> DATASET EXCERPT
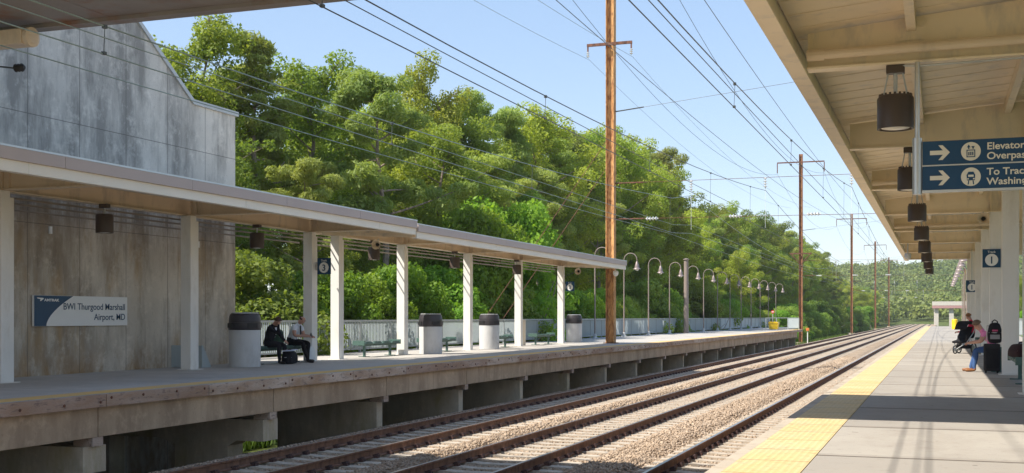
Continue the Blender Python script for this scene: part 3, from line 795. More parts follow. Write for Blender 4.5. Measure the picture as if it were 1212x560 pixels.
# ------------------------------------------------------------------ lamps
ORD = ['first', 'second', 'third', 'fourth', 'fifth', 'sixth', 'seventh', 'eighth', 'ninth', 'tenth', 'eleventh', 'twelfth', 'thirteenth', 'fourteenth', 'fifteenth', 'sixteenth', 'seventeenth']
def gooseneck():
    r = thing('gooseneck_lamp', 'x', 'lamp post')
    b = MB(); b.lathe([(.20, 0.001), (.20, .05), (.11, .08), (.10, .25), (.06, .28)], (0,0,0), 14); b.build('base', M['galv'], r)
    p = [(0, 0, .2), (0, 0, 4.85)] + [(.42-.42*math.cos(a), 0, 4.85+.42*math.sin(a)) for a in [math.pi*k/10 for k in range(1, 11)]] + [(.84, 0, 4.72)]
    b = MB(); b.tube(p[:2], [.046, .036], 10); b.tube(p[1:], .028, 10); b.build('pole', M['lamppost'], r, smooth=True)
    b = MB(); b.lathe([(.05, .0), (.07, -.03), (.10, -.16), (.13, -.22), (.145, -.38), (.23, -.46), (.24, -.49), (.225, -.49), (.14, -.40)], (.84, 0, 4.74), 20); b.build('lamp_shade', M['bell'], r, smooth=True)
    b = MB(); b.lathe([(.10, -.44), (.13, -.50), (.08, -.56), (.02, -.58)], (.84, 0, 4.74), 14); b.build('bulb_globe', M['lens'], r, smooth=True)
    return r
g0 = gooseneck(); ks = [66+6.7*k for k in range(13)]
for k, y in enumerate(ks):
    lab = 'gooseneck lamp post on the left platform, %s from the canopy end' % ORD[k]
    if k == 0: g0.location = (-18.75, y, 0); g0['label'] = lab; g0['group'] = 'gooseneck lamps on the left platform'
    else: dup(g0, (-18.75, y, 0), 0, lab)
for k in range(9):
    o = dup(g0, (2.05, 68+6.7*k, 0), math.pi, 'gooseneck lamp post on the right platform, %s beyond the canopy end' % ORD[k]); o['group'] = 'gooseneck lamps on the right platform'

def pendant(big):
    r = thing('pendant_lamp', 'x', 'hanging lamp')
    R_, h = (.20, .375) if big else (.185, .40)
    top = -.345 if big else -.22
    b = MB(); b.box(-.10, .10, -.07, .07, -.09, -.001, .01); b.build('junction_box', M['dkbrown'], r)
    b = MB(); b.tube([(0, 0, -.09), (0, 0, top)], .022, 8)
    if big:
        for s_ in (-1, 1): b.tube([(s_*.08, 0, -.09), (s_*.13, 0, top)], .010, 6)
    b.build('stem', M['galv'], r)
    pts = [(R_*.9, top), (R_, top-.03), (R_, top-h), (R_-.02, top-h), (R_-.02, top-h+.03)]
    b = MB(); b.lathe(pts, (0,0,0), 40)
    if big:
        for k in range(20):
            a = 2*math.pi*k/20; b.box(math.cos(a)*(R_-.03)-.012, math.cos(a)*(R_-.03)+.012, math.sin(a)*(R_-.03)-.012, math.sin(a)*(R_-.03)+.012, top, top+.02)
    b.build('lamp_shade', M['dkbrown'], r, smooth=True)
    b = MB(); b.lathe([(R_-.03, 0), (R_-.05, -.02), (.02, -.035)], (0, 0, top-h+.029), 24); b.build('lens', M['lens'], r, smooth=True)
    return r
pb = pendant(True)
for k, by in enumerate(BT[2:]):
    lab = 'brown drum pendant lamp under the right canopy, %s one from the blue direction sign' % ORD[k] if k else 'largest brown drum pendant lamp, hanging beside the blue direction sign'
    if k == 0: pb.location = (-.47, by, 4.11); pb['label'] = lab; pb['group'] = 'pendant lamps under the right canopy'
    else: dup(pb, (-.47, by, 4.11), 0, lab)
ps = pendant(False)
LT = [20.8, 26.8, 33.6, 40.2, 47.0, 51.0]
for k, y in enumerate(LT[:5]):
    lab = 'small brown drum lamp under the left canopy, %s from the station name sign' % ORD[k]
    loc = (CX+.08, y, 3.672)
    if k == 0: ps.location = loc; ps['label'] = lab; ps['group'] = 'drum lamps under the left canopy'
    else: dup(ps, loc, 0, lab)

# ------------------------------------------------------------------ writing and signs
def text(name, body, size, loc, facing, mat, parent, origin, align='LEFT', bold=.0, sx=1.0, depth=.002):
    cu = bpy.data.curves.new('t', 'FONT'); cu.body = body; cu.size = size; cu.align_x = align; cu.extrude = depth/2; cu.offset = bold; cu.space_line = .86
    o = bpy.data.objects.new('t', cu); COL.objects.link(o)
    dg = bpy.context.evaluated_depsgraph_get(); me = bpy.data.meshes.new_from_object(o.evaluated_get(dg)); bpy.data.objects.remove(o)
    rot = Matrix.Rotation(math.radians(90), 4, 'X')
    if facing == '+x': rot = Matrix.Rotation(math.radians(90), 4, 'Z') @ rot
    me.transform(Matrix.Translation(Vector(loc)-Vector(origin)) @ rot @ Matrix.Diagonal((sx, 1, 1, 1)))
    me.materials.clear(); me.materials.append(mat)
    q = bpy.data.objects.new(name, me); COL.objects.link(q); q.parent = parent; return q

# station name sign on the tower wall
sx0, sy0, sy1, sz0, sz1 = TX+.075, 20.05, 23.1, 1.06, 1.72
root = thing('station_name_sign', 'white and blue station name sign reading BWI Thurgood Marshall Airport, MD on the concrete wall', 'sign', (TX+.05, (sy0+sy1)/2, sz0)); og = (TX+.05, (sy0+sy1)/2, sz0)
b = MB(); b.box(TX+.02, sx0, sy0, sy1, sz0, sz1); b.build('panel', M['white'], root, og)
b = MB()
cur = [(sy0+.36+.84*((k/12.0)**1.7)*1.0, sz0+.004+(sz1-sz0-.008)*(k/12.0)) for k in range(13)]
b.prism([(sy0+.004, sz0+.004)] + cur + [(sy0+.004, sz1-.004)], sx0+.001, sx0+.004, 'x'); b.build('blue_field', M['blue'], root, og)
text('lettering', 'BWI Thurgood Marshall', .205, (sx0+.004, sy1-.08, sz0+.36), '+x', M['blue'], root, og, 'RIGHT', .0012, 1.04)
text('lettering', 'Airport, MD', .205, (sx0+.004, sy1-.08, sz0+.13), '+x', M['blue'], root, og, 'RIGHT', .0012, 1.04)
text('lettering', 'AMTRAK', .075, (sx0+.006, sy0+.30, sz1-.125), '+x', M['white'], root, og, 'LEFT', .003, 1.5)
b = MB(); b.prism([(sy0+.08, sz1-.05), (sy0+.27, sz1-.055), (sy0+.285, sz1-.075), (sy0+.20, sz1-.125), (sy0+.17, sz1-.12), (sy0+.19, sz1-.085), (sy0+.10, sz1-.068)], sx0+.005, sx0+.007, 'x'); b.build('emblem', M['white'], root, og)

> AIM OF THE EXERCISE
Give back every line exactly as it stands, pictures excluded.

> ANSWER FOR THIS EXERCISE
Continue the Blender Python script for this scene: part 3, from line 795. More parts follow. Write for Blender 4.5. Measure the picture as if it were 1212x560 pixels.
# ------------------------------------------------------------------ lamps
ORD = ['first', 'second', 'third', 'fourth', 'fifth', 'sixth', 'seventh', 'eighth', 'ninth', 'tenth', 'eleventh', 'twelfth', 'thirteenth', 'fourteenth', 'fifteenth', 'sixteenth', 'seventeenth']
def gooseneck():
    r = thing('gooseneck_lamp', 'x', 'lamp post')
    b = MB(); b.lathe([(.20, 0.001), (.20, .05), (.11, .08), (.10, .25), (.06, .28)], (0,0,0), 14); b.build('base', M['galv'], r)
    p = [(0, 0, .2), (0, 0, 4.85)] + [(.42-.42*math.cos(a), 0, 4.85+.42*math.sin(a)) for a in [math.pi*k/10 for k in range(1, 11)]] + [(.84, 0, 4.72)]
    b = MB(); b.tube(p[:2], [.046, .036], 10); b.tube(p[1:], .028, 10); b.build('pole', M['lamppost'], r, smooth=True)
    b = MB(); b.lathe([(.05, .0), (.07, -.03), (.10, -.16), (.13, -.22), (.145, -.38), (.23, -.46), (.24, -.49), (.225, -.49), (.14, -.40)], (.84, 0, 4.74), 20); b.build('lamp_shade', M['bell'], r, smooth=True)
    b = MB(); b.lathe([(.10, -.44), (.13, -.50), (.08, -.56), (.02, -.58)], (.84, 0, 4.74), 14); b.build('bulb_globe', M['lens'], r, smooth=True)
    return r
g0 = gooseneck(); ks = [66+6.7*k for k in range(13)]
for k, y in enumerate(ks):
    lab = 'gooseneck lamp post on the left platform, %s from the canopy end' % ORD[k]
    if k == 0: g0.location = (-18.75, y, 0); g0['label'] = lab; g0['group'] = 'gooseneck lamps on the left platform'
    else: dup(g0, (-18.75, y, 0), 0, lab)
for k in range(9):
    o = dup(g0, (2.05, 68+6.7*k, 0), math.pi, 'gooseneck lamp post on the right platform, %s beyond the canopy end' % ORD[k]); o['group'] = 'gooseneck lamps on the right platform'

def pendant(big):
    r = thing('pendant_lamp', 'x', 'hanging lamp')
    R_, h = (.20, .375) if big else (.185, .40)
    top = -.345 if big else -.22
    b = MB(); b.box(-.10, .10, -.07, .07, -.09, -.001, .01); b.build('junction_box', M['dkbrown'], r)
    b = MB(); b.tube([(0, 0, -.09), (0, 0, top)], .022, 8)
    if big:
        for s_ in (-1, 1): b.tube([(s_*.08, 0, -.09), (s_*.13, 0, top)], .010, 6)
    b.build('stem', M['galv'], r)
    pts = [(R_*.9, top), (R_, top-.03), (R_, top-h), (R_-.02, top-h), (R_-.02, top-h+.03)]
    b = MB(); b.lathe(pts, (0,0,0), 40)
    if big:
        for k in range(20):
            a = 2*math.pi*k/20; b.box(math.cos(a)*(R_-.03)-.012, math.cos(a)*(R_-.03)+.012, math.sin(a)*(R_-.03)-.012, math.sin(a)*(R_-.03)+.012, top, top+.02)
    b.build('lamp_shade', M['dkbrown'], r, smooth=True)
    b = MB(); b.lathe([(R_-.03, 0), (R_-.05, -.02), (.02, -.035)], (0, 0, top-h+.029), 24); b.build('lens', M['lens'], r, smooth=True)
    return r
pb = pendant(True)
for k, by in enumerate(BT[2:]):
    lab = 'brown drum pendant lamp under the right canopy, %s one from the blue direction sign' % ORD[k] if k else 'largest brown drum pendant lamp, hanging beside the blue direction sign'
    if k == 0: pb.location = (-.47, by, 4.11); pb['label'] = lab; pb['group'] = 'pendant lamps under the right canopy'
    else: dup(pb, (-.47, by, 4.11), 0, lab)
ps = pendant(False)
LT = [20.8, 26.8, 33.6, 40.2, 47.0, 51.0]
for k, y in enumerate(LT[:5]):
    lab = 'small brown drum lamp under the left canopy, %s from the station name sign' % ORD[k]
    loc = (CX+.08, y, 3.672)
    if k == 0: ps.location = loc; ps['label'] = lab; ps['group'] = 'drum lamps under the left canopy'
    else: dup(ps, loc, 0, lab)

# ------------------------------------------------------------------ writing and signs
def text(name, body, size, loc, facing, mat, parent, origin, align='LEFT', bold=.0, sx=1.0, depth=.002):
    cu = bpy.data.curves.new('t', 'FONT'); cu.body = body; cu.size = size; cu.align_x = align; cu.extrude = depth/2; cu.offset = bold; cu.space_line = .86
    o = bpy.data.objects.new('t', cu); COL.objects.link(o)
    dg = bpy.context.evaluated_depsgraph_get(); me = bpy.data.meshes.new_from_object(o.evaluated_get(dg)); bpy.data.objects.remove(o)
    rot = Matrix.Rotation(math.radians(90), 4, 'X')
    if facing == '+x': rot = Matrix.Rotation(math.radians(90), 4, 'Z') @ rot
    me.transform(Matrix.Translation(Vector(loc)-Vector(origin)) @ rot @ Matrix.Diagonal((sx, 1, 1, 1)))
    me.materials.clear(); me.materials.append(mat)
    q = bpy.data.objects.new(name, me); COL.objects.link(q); q.parent = parent; return q

# station name sign on the tower wall
sx0, sy0, sy1, sz0, sz1 = TX+.075, 20.05, 23.1, 1.06, 1.72
root = thing('station_name_sign', 'white and blue station name sign reading BWI Thurgood Marshall Airport, MD on the concrete wall', 'sign', (TX+.05, (sy0+sy1)/2, sz0)); og = (TX+.05, (sy0+sy1)/2, sz0)
b = MB(); b.box(TX+.02, sx0, sy0, sy1, sz0, sz1); b.build('panel', M['white'], root, og)
b = MB()
cur = [(sy0+.36+.84*((k/12.0)**1.7)*1.0, sz0+.004+(sz1-sz0-.008)*(k/12.0)) for k in range(13)]
b.prism([(sy0+.004, sz0+.004)] + cur + [(sy0+.004, sz1-.004)], sx0+.001, sx0+.004, 'x'); b.build('blue_field', M['blue'], root, og)
text('lettering', 'BWI Thurgood Marshall', .205, (sx0+.004, sy1-.08, sz0+.36), '+x', M['blue'], root, og, 'RIGHT', .0012, 1.04)
text('lettering', 'Airport, MD', .205, (sx0+.004, sy1-.08, sz0+.13), '+x', M['blue'], root, og, 'RIGHT', .0012, 1.04)
text('lettering', 'AMTRAK', .075, (sx0+.006, sy0+.30, sz1-.125), '+x', M['white'], root, og, 'LEFT', .003, 1.5)
b = MB(); b.prism([(sy0+.08, sz1-.05), (sy0+.27, sz1-.055), (sy0+.285, sz1-.075), (sy0+.20, sz1-.125), (sy0+.17, sz1-.12), (sy0+.19, sz1-.085), (sy0+.10, sz1-.068)], sx0+.005, sx0+.007, 'x'); b.build('emblem', M['white'], root, og)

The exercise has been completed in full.